--- start of Material provided ---
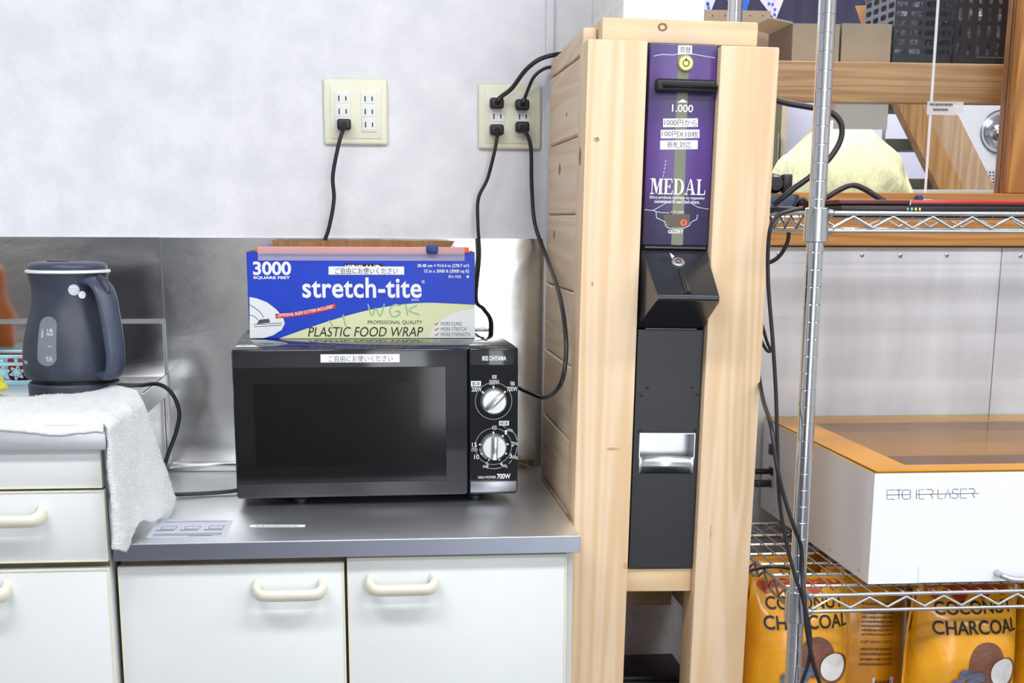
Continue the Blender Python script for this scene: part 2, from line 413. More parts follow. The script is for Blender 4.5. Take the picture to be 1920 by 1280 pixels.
# ================================================================== THE SETTING
struct('floor', MB().box(-3, 4, -4.6, 4.2, -0.1, 0), FLOORM, 'grey brown vinyl floor')
struct('ceiling', MB().box(-3, 4, -4.6, 4.2, 2.6, 2.7), CEILM, 'white ceiling')
struct('wall_back', MB().box(-3, 0.628, 0.0, 0.12, 0, 2.6), WALLP, 'white textured wallpaper wall behind the kitchen worktop')
struct('wall_left', MB().box(-3.1, -3, -4.6, 4.2, 0, 2.6), WALLP)
struct('wall_right', MB().box(4, 4.1, -4.6, 4.2, 0, 2.6), REARW)
struct('wall_rear', MB().box(-3, 4, -4.7, -4.6, 0, 2.6), REARW)
struct('trim_2', MB().box(-3, -1.26, -4.60, -4.585, 0, 0.95), mat('rear_reflected_brown', (150, 146, 140), 0.5, var=0.2, scale=4), 'grey brown panelling added low on the unseen rear wall for darker reflections')  # unseen panelling, added to darken what the steel and glass reflect
dr = struct('door_1', MB().box(0.44, 0.50, -4.60, -4.57, 0, 2.2).box(1.60, 1.66, -4.60, -4.57, 0, 2.2).box(0.50, 1.60, -4.60, -4.57, 2.15, 2.2), GREYW, 'grey frame added round the unseen rear light behind the camera')  # frame belongs to the added rear light
struct('wall_far', MB().box(-3, 4, 3.2, 3.3, 0, 2.6), FARW, 'pale lavender white wall of the room beyond the opening')
struct('trim_1', MB().box(0.336, 0.350, -0.012, 0.0, 0.62, 2.6, 0.002), WALLP, 'narrow pale strip on the wall beside the steel sheet')
# lower partition: two plywood panels, screwed
struct('wall_back_right', MB().box(2.7405, 4.0, 0.05, 0.12, 0, 2.6), WALLP, 'white wall past the end of the partition')
w = struct('wall_partition', MB().box(0.628, 2.6, 0.066, 0.12, 0, 1.04), CARC, 'grey plywood partition below the opening')
for x0, x1 in ((0.628, 1.2605), (1.262, 2.6)):
    obj('panel', MB().box(x0, x1, 0.06, 0.07, 0, 1.036, 0.0008, 1), PLY, w, smooth=False)
scr = None
for x, z in ((0.807, 1.022), (0.975, 1.021), (1.053, 1.020), (1.148, 1.021), (1.30, 1.02)):
    if scr is None:
        b = MB().lathe([(0.0042, 0.0), (0.0042, 0.0012), (0.003, 0.002)], 14, (0, 0, 0), 'Y')
        scr = obj('screw', b, ZINC, w)
        bb = MB().box(-0.0026, 0.0026, -0.0024, -0.0019, -0.0004, 0.0004).box(-0.0004, 0.0004, -0.0024, -0.0019, -0.0026, 0.0026)
        sl = obj('screw_slot', bb, INKB, scr)
        scr.location = (x, 0.06, z)
    else:
        c = scr.copy(); COL.objects.link(c); c.location = (x, 0.06, z); c.parent = w
        d = sl.copy(); COL.objects.link(d); d.parent = c
# opening with wooden frame and acrylic pane
wn = struct('window_1', MB().box(0.628, 2.6, 0.045, 0.13, 1.039, 1.140, 0.002), OAK, 'honey coloured wooden frame of the opening in the partition')
obj('frame_post', MB().box(1.257, 1.40, 0.045, 0.075, 1.1405, 2.6, 0.002), OAKZ, wn)
obj('jamb', MB().box(1.2575, 1.40, 0.0755, 0.112, 1.1405, 2.6).box(1.2535, 1.2575, 0.084, 0.090, 1.1405, 2.6).box(1.2545, 1.2575, 0.074, 0.079, 1.1405, 2.6), OAKD, wn)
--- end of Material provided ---
** Prompt **
Images in the data above are to be skipped. Retype all other material exactly.

** Answer for the task **
Continue the Blender Python script for this scene: part 2, from line 413. More parts follow. The script is for Blender 4.5. Take the picture to be 1920 by 1280 pixels.
# ================================================================== THE SETTING
struct('floor', MB().box(-3, 4, -4.6, 4.2, -0.1, 0), FLOORM, 'grey brown vinyl floor')
struct('ceiling', MB().box(-3, 4, -4.6, 4.2, 2.6, 2.7), CEILM, 'white ceiling')
struct('wall_back', MB().box(-3, 0.628, 0.0, 0.12, 0, 2.6), WALLP, 'white textured wallpaper wall behind the kitchen worktop')
struct('wall_left', MB().box(-3.1, -3, -4.6, 4.2, 0, 2.6), WALLP)
struct('wall_right', MB().box(4, 4.1, -4.6, 4.2, 0, 2.6), REARW)
struct('wall_rear', MB().box(-3, 4, -4.7, -4.6, 0, 2.6), REARW)
struct('trim_2', MB().box(-3, -1.26, -4.60, -4.585, 0, 0.95), mat('rear_reflected_brown', (150, 146, 140), 0.5, var=0.2, scale=4), 'grey brown panelling added low on the unseen rear wall for darker reflections')  # unseen panelling, added to darken what the steel and glass reflect
dr = struct('door_1', MB().box(0.44, 0.50, -4.60, -4.57, 0, 2.2).box(1.60, 1.66, -4.60, -4.57, 0, 2.2).box(0.50, 1.60, -4.60, -4.57, 2.15, 2.2), GREYW, 'grey frame added round the unseen rear light behind the camera')  # frame belongs to the added rear light
struct('wall_far', MB().box(-3, 4, 3.2, 3.3, 0, 2.6), FARW, 'pale lavender white wall of the room beyond the opening')
struct('trim_1', MB().box(0.336, 0.350, -0.012, 0.0, 0.62, 2.6, 0.002), WALLP, 'narrow pale strip on the wall beside the steel sheet')
# lower partition: two plywood panels, screwed
struct('wall_back_right', MB().box(2.7405, 4.0, 0.05, 0.12, 0, 2.6), WALLP, 'white wall past the end of the partition')
w = struct('wall_partition', MB().box(0.628, 2.6, 0.066, 0.12, 0, 1.04), CARC, 'grey plywood partition below the opening')
for x0, x1 in ((0.628, 1.2605), (1.262, 2.6)):
    obj('panel', MB().box(x0, x1, 0.06, 0.07, 0, 1.036, 0.0008, 1), PLY, w, smooth=False)
scr = None
for x, z in ((0.807, 1.022), (0.975, 1.021), (1.053, 1.020), (1.148, 1.021), (1.30, 1.02)):
    if scr is None:
        b = MB().lathe([(0.0042, 0.0), (0.0042, 0.0012), (0.003, 0.002)], 14, (0, 0, 0), 'Y')
        scr = obj('screw', b, ZINC, w)
        bb = MB().box(-0.0026, 0.0026, -0.0024, -0.0019, -0.0004, 0.0004).box(-0.0004, 0.0004, -0.0024, -0.0019, -0.0026, 0.0026)
        sl = obj('screw_slot', bb, INKB, scr)
        scr.location = (x, 0.06, z)
    else:
        c = scr.copy(); COL.objects.link(c); c.location = (x, 0.06, z); c.parent = w
        d = sl.copy(); COL.objects.link(d); d.parent = c
# opening with wooden frame and acrylic pane
wn = struct('window_1', MB().box(0.628, 2.6, 0.045, 0.13, 1.039, 1.140, 0.002), OAK, 'honey coloured wooden frame of the opening in the partition')
obj('frame_post', MB().box(1.257, 1.40, 0.045, 0.075, 1.1405, 2.6, 0.002), OAKZ, wn)
obj('jamb', MB().box(1.2575, 1.40, 0.0755, 0.112, 1.1405, 2.6).box(1.2535, 1.2575, 0.084, 0.090, 1.1405, 2.6).box(1.2545, 1.2575, 0.074, 0.079, 1.1405, 2.6), OAKD, wn)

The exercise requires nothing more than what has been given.